Kashpureff, arrested on October 31, is slated for an extradition hearing December 12 to face FBI charges of wire and computer fraud.

Not only has Kashpureff incurred legal fees in Canada, where he has been imprisoned since his arrest, but if extradition hearings are successful, he also will face a hefty bill in the United States, unless he finds someone to represent him for free, his acquaintances said.

Kashpureff is "broke," said Richard Sexton, who has worked with Kashpureff. "He's probably even broker than broke. He owes me money."

Kashpureff also has four children who have moved from Washington to Toronto to be closer to their father.

The charges that Kashpureff is facing stem back to a "protest" Kashpureff waged in July in which he modified the master database that acts as a phone directory for the Internet so that many surfers who tried to get to "internic.net" were instead directed to the AlterNIC page at "www.alternic.net." Kashpureff said he did this to bring attention to the AlterNIC, set up as an alternative to the powerful InterNIC.

The ruse apparently worked, at least in some quarters.

But it also landed him in a lot of hot water. To top it off, Kashpureff did this not once, but twice--a move that many say landed him in his current predicament.

While some saw him as a hero, others saw him as a vandal who tampered with some of the Internet's fundamental protocols in order to thumb his nose at Network Solutions, which runs the InterNIC.

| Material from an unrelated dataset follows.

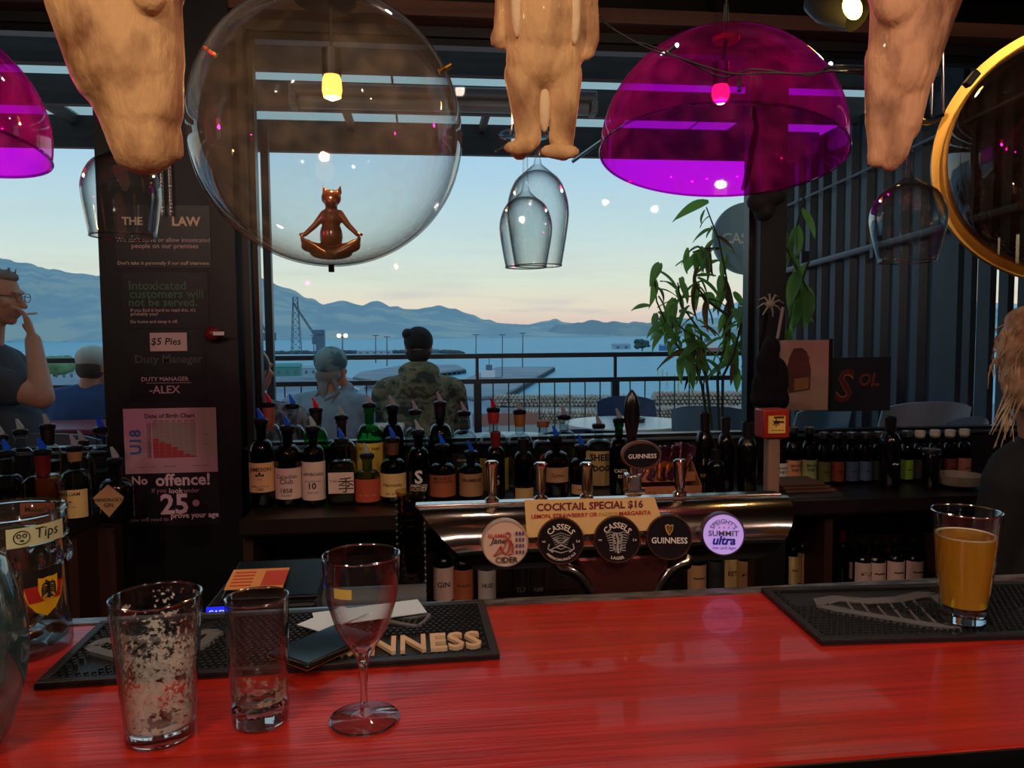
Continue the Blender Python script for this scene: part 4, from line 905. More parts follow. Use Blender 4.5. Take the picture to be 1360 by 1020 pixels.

But while even some of his associates are critical of him, they also wonder why the government is putting so many resources in going after what they say amounted to a relatively harmless ploy: anyone who was redirected could have gone to the InterNIC page with just another click.

"They're making a federal case out of this--literally," Sexton said. "Did he have it coming? Yeah, probably. Are they making too much of it? Yeah, probably. I think they're both wrong. I think Eugene is wrong to do what he did. I think the government is wrong to do what they're doing. They're making a martyr out of him.

"I think they're overreacting," he said. "I can see why they're overreacting. He's egged them on."

Plus, Sexton added, Kashpureff's friends are worried about his children and their fate.